So, to recap: The Wall Street Journal claimed yesterday that Walker told an audience of New Hampshire Republicans that he supported a path to citizenship, which was — supposedly — a flip-flop from what Walker’s been telling reporters lately about opposing “amnesty.” Except that it’s not a flip-flop, as I tried to explain. Walker’s supported a path to citizenship for nearly 15 years. As recently as this month, when asked by Chris Wallace if he can imagine a path to citizenship if illegals paid a penalty first, he replied, “I believe there’s a way you can do that.” No flip-flop!

This, however, is a flip-flop:

“Gov. Walker has been very clear that he does not support amnesty and believes that border security must be established and the rule of law must be followed,” [Walker spokesman Kirsten] Kukowski said. “His position has not changed, he does not support citizenship for illegal immigrants, and this story line is false.”

That’s the statement Walker’s team put out yesterday afternoon as buzz built among righties over the WSJ story. Walker told Wallace a few weeks ago that he’d changed his mind on the need for border security; now, under fire over immigration again, he’s changed his mind on the rest of the issue and abandoned a path to citizenship too. No amnesty of any sort for illegals!

But wait. Here’s New Hampshire Republican Party chair Jennifer Horn, who was at the event described by the Journal:

“I specifically asked a follow-up question on the immigration reform issue, where he very clearly identified he was advocating a path for legal status but not citizenship,” Horn said in an interview with The Associated Press…

In the half-hour discussion, Walker called for securing the border and allowing for more visas for high-skilled workers. He also said it was unreasonable to deport millions of immigrants in the country illegally, preferring a system that allowed them to pay back taxes and achieve legal status over time, according to Horn.

“The governor was very specific that he was not advocating for citizenship for illegal immigrants,” Horn said.

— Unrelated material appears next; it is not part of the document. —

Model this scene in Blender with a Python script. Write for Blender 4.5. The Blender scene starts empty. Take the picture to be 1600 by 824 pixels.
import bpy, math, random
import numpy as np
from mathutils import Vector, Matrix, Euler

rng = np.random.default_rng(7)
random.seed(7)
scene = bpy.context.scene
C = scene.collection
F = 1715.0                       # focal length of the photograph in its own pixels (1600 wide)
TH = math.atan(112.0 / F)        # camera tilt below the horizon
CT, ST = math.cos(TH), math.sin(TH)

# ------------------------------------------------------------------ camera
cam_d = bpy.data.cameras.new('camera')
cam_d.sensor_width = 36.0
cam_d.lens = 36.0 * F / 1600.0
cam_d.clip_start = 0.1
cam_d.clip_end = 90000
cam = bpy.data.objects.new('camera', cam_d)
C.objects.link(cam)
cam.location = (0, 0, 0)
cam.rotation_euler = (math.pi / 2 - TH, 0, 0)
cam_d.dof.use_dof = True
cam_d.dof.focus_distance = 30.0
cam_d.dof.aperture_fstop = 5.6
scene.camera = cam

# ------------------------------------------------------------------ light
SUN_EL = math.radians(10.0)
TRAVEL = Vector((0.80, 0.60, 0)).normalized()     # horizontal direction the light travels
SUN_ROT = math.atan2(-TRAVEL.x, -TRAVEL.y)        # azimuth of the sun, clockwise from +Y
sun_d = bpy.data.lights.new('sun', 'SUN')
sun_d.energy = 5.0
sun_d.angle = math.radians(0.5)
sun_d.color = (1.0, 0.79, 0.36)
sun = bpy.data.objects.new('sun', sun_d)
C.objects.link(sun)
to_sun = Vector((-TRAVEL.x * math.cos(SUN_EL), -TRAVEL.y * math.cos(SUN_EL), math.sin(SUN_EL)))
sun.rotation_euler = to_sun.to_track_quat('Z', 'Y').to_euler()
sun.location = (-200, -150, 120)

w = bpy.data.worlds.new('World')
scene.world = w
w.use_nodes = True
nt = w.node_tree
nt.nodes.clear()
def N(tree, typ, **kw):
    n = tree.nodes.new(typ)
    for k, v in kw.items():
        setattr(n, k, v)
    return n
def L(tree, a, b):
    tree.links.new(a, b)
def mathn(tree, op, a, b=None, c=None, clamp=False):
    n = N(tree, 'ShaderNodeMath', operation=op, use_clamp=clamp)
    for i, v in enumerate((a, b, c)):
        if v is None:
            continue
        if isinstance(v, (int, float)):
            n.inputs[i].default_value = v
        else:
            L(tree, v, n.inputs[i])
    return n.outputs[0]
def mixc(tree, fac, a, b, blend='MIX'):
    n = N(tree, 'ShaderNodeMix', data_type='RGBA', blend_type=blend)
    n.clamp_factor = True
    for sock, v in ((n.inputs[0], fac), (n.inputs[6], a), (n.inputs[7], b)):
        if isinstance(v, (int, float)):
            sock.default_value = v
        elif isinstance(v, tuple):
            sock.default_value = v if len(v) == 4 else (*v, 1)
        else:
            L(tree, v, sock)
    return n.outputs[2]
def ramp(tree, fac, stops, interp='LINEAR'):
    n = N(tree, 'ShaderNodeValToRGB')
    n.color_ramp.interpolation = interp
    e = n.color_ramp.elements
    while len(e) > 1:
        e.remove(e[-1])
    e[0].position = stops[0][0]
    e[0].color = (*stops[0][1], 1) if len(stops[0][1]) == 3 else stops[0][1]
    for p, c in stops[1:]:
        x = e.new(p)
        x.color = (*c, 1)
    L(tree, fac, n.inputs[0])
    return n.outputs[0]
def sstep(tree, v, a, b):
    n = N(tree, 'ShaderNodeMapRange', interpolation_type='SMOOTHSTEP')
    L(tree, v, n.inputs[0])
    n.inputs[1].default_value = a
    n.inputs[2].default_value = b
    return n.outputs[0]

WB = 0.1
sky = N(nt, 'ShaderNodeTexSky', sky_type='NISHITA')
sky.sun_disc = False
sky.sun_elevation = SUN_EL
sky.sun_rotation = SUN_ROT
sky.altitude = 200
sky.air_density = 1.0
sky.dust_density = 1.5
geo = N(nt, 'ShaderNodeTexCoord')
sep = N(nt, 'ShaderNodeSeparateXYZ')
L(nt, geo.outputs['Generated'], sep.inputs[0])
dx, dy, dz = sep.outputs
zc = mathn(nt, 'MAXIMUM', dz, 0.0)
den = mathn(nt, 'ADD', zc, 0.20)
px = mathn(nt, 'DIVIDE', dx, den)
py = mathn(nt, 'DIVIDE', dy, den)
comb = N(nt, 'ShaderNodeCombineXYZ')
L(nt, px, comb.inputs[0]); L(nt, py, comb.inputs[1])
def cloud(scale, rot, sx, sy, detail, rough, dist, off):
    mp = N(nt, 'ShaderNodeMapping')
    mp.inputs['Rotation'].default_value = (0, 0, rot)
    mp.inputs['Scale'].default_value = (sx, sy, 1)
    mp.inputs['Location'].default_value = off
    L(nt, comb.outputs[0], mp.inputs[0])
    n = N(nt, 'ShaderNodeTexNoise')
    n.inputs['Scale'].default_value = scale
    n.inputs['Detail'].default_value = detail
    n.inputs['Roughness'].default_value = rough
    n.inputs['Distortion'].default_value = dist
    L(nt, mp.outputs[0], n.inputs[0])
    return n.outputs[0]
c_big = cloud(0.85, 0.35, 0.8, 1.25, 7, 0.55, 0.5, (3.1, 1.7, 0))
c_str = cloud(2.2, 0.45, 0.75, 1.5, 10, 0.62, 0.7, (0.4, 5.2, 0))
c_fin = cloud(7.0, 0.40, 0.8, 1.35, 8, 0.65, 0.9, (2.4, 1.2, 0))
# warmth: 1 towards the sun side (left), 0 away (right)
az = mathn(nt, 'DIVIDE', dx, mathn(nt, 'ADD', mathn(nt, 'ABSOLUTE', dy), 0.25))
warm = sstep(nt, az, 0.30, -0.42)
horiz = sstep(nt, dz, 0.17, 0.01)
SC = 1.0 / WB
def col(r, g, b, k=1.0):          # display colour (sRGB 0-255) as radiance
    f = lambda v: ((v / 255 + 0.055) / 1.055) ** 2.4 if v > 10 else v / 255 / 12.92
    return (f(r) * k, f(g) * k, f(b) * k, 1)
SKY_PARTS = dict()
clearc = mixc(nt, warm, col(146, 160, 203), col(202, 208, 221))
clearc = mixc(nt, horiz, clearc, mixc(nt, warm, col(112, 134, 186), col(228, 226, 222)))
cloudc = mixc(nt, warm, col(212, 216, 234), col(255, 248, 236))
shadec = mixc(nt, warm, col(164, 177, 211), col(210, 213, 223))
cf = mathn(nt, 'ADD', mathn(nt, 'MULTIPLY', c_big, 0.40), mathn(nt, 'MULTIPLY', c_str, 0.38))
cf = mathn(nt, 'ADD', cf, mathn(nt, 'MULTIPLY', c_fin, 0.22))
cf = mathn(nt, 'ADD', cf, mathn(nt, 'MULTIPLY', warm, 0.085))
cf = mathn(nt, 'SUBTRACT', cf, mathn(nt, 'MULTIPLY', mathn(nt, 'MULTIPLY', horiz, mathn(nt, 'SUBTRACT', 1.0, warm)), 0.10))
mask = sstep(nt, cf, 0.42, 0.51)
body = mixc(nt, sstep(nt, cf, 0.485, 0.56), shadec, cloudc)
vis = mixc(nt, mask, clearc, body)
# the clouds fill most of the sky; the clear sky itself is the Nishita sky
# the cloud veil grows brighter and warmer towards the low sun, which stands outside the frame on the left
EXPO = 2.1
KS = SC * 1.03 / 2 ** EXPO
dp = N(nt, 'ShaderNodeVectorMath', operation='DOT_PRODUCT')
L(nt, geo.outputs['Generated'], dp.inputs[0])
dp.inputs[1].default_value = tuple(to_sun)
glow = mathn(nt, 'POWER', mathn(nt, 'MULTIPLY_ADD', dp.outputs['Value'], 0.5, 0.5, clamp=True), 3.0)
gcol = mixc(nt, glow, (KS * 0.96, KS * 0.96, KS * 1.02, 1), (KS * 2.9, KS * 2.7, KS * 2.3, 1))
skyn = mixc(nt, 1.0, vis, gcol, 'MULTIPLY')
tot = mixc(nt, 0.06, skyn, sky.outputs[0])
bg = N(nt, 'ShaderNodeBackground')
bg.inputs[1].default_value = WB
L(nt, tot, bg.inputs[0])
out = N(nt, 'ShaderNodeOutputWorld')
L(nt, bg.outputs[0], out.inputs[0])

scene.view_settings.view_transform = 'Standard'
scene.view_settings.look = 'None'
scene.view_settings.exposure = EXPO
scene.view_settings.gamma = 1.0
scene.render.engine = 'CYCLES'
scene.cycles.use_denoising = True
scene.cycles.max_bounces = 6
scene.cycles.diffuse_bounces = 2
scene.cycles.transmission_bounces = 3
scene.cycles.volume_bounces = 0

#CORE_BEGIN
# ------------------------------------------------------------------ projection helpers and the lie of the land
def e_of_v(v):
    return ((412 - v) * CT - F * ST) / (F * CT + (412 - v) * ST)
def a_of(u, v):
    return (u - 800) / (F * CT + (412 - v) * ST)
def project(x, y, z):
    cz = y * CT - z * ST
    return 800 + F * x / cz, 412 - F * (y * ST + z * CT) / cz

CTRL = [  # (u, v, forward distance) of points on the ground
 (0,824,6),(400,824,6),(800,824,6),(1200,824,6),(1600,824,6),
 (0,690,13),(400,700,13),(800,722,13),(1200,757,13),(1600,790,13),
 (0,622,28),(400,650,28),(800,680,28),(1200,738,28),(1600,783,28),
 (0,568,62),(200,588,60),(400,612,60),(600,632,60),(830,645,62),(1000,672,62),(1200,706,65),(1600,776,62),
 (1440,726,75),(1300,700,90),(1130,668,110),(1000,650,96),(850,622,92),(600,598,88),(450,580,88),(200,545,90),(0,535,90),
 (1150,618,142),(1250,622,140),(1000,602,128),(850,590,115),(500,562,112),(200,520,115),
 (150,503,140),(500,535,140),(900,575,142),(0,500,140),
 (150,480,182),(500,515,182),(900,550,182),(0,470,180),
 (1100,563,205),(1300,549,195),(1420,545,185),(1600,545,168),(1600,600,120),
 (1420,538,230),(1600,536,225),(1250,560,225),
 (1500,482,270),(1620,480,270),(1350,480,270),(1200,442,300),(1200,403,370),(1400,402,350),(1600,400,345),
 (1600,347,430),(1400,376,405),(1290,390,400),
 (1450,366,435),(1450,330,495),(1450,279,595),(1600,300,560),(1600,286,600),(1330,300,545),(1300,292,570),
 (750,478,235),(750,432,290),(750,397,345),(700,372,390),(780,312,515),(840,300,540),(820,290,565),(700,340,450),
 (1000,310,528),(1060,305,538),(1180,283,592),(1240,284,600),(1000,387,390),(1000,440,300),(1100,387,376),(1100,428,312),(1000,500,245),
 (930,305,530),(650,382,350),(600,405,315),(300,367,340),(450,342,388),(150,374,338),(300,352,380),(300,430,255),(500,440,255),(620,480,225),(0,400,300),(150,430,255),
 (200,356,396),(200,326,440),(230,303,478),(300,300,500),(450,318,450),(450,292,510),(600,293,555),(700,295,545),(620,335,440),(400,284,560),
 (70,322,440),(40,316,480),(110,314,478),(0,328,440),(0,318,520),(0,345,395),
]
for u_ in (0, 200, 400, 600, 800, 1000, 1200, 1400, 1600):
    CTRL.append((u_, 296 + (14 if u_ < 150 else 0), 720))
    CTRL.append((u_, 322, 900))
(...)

Aha! So the Journal was wrong — Walker supports giving illegals a path to legal status not not full-fledged citizenship. Or is Horn lying to cover for him? The WSJ says three different people at the event confirmed that Walker talked about citizenship, not just legalization. How did all three of them get it wrong? And if Horn’s telling the truth, where does that leave us in terms of Walker’s “evolution” on this issue? On March 1st, in his interview with Wallace, he was pro-citizenship; on March 13th, at the dinner in New Hampshire, he was pro-legalization but anti-citizenship; yesterday, in his spokesman’s response to the Journal story, he was anti-citizenship but silent on legalization. I hate to use foul language on a family blog but there’s only one word for this performance: Romneyesque.

And the punchline is, none of it matters. Sincere border hawks know that there’s no meaningful distinction between supporting legalization and supporting citizenship. If illegals win the right to stay in the U.S. and work, political pressure from Democrats and demographic pressure from Latino voters will build on Congress to grant them a path to citizenship eventually. In fact, for an aspiring GOP presidential nominee, it’s arguably dumber to support legalization without citizenship than to suck it up and call for citizenship too. By withholding citizenship from illegals, you leave yourself open to the charge that you want them stuck in perpetual second-class status. That won’t earn Walker the goodwill he’s seeking from Latino voters; meanwhile, his (alleged) support for legalization and his ridiculous slipperiness on this subject is costing him goodwill among conservatives. If you’re going to pander to a key voting bloc, choose one and pander your ass off. Don’t try this ridiculous straddle where you try to make amnesty fans and border hawks happy by splitting the baby and supporting legalization but not citizenship. Trying to please everyone usually means pleasing no one.

Actually, there’s another punchline here. Assuming Horn is right and that Walker’s new position is legalization without citizenship, that means he’s engaging in the same sort of amnesty pander as — ta da — his chief rival, Jeb Bush. Remember, Jeb also claims that he opposes citizenship for adult illegals (although not for DREAMers), which is his own crude attempt to blunt attacks on his immigration position from the right. No one believes that Bush 45 would hold the line on that once in office, though; Jeb saying he opposes citizenship is exactly as credible as Obama saying in 2008 that he opposes gay marriage. If in fact Scott Walker’s new position is what Horn says, i.e. pro-legalization but anti-citizenship, then I suspect he came to that position for no better reason than that it’s also Jeb’s position, which means the issue will be more or less neutralized if the race eventually turns into a “Bush versus Walker” one-on-one. And if instead Jeb flames out and Marco Rubio supplants him as the great establishment hope, Walker can then argue that Rubio’s more of an amnesty fan than he himself is. After all, Rubio’s Gang of Eight bill endorsed a path to citizenship. And Scott Walker very deeply opposes such things, don’tcha know.

Exit question I’d never thought I’d ask: Among Bush, Christie, Walker, and Rubio, the establishment’s fab four, is Rubio actually the most trustworthy on immigration? Good lord.